Some of you may have read my November 24 post to the LVTGG Facebook page suggesting that members and colleagues do not communicate, contract or accept funds to provide service to Mr. Ranger.

I communicate by email with many prospects who submit inquiries to my websites. On occasion I am asked if I will accept credit card payments in excess of my service fee, then return the excess deposit by check. I inform the prospect that I do not accept credit cards, and if I did I would only accept the amount of my service.

Some weeks ago I received a request for service in November. A range of dates was furnished by the prospect during his extended stay in Las Vegas. We agreed on two full days of touring with the prospect and his three quests. By email I provided suggested itineraries, my rate, a list of client responsibilities, and instruction to mail me a non-refundable deposit.

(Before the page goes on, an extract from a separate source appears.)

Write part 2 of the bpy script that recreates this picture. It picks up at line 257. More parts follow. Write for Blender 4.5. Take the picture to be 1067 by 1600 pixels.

Everything proceeded without concern until I received a Priority Mail envelope containing only a cashier check. There was no note explaining who sent the envelope, and the check. I researched my pending project proposal file, but could not match the amount of the check with any correspondence. I researched emails received while I was traveling, and found correspondence that matched a prospect name in my pending project proposal file.

I emailed the prospect and acknowledged that I received the deposit he cited in earlier correspondence. He proceeded to explain why the envelope contained a cashier check greater than the amount I requested. He related that he instructed an individual to go to the bank and purchase two cashier checks, one in the amount of our contract for two full day tours, and another for $XXXX.XX. I was told the individual made a mistake and purchased one cashier check in the amount of the $XXXX.XX and mailed it to me.

The prospect requested me to deposit the cashier check, then send a check, excluding my contract service fee plus $50 to cover shipping, to a sibling via FedEx. I informed the prospect that I will return his cashier check, and he can pay me cash on the first day of his scheduled tour. He again requested me to deposit the check, insisting that it would clear within a couple days and I could then send money to his sibling. I informed the prospect that I would not send money to anyone until the check cleared my bank.

I deposited the cashier check, and four days later I received notice from my bank that the check was not negotiable, and that they adjusted my bank account accordingly, plus a return check fee. Immediately I emailed the prospect, notified him that the cashier check was not negotiable; that I would confer with the Attorney General of the State of Nevada; and that I would not be at the designated hotel on the day agreed to provide tour guiding service to him and his guests. I did not receive a reply to my email.

I have since learned that software is available for anyone to print cashier checks. I, and I presume many others, have believed that cashier checks are negotiable because they are issued after cash is delivered to a bank teller. Question, if cashier checks can be printed, can the same be true for money orders? Discussion with a bank employee suggests that Western Union or a bank Transfer of Funds (domestic or international) may be a safer route.

Please exercise caution. The majority of contacts received via the internet are legitimate. Remain professional in all communication. If you become concerned, it may be best to inform the prospect that you have a conflict and are no longer available to provide service.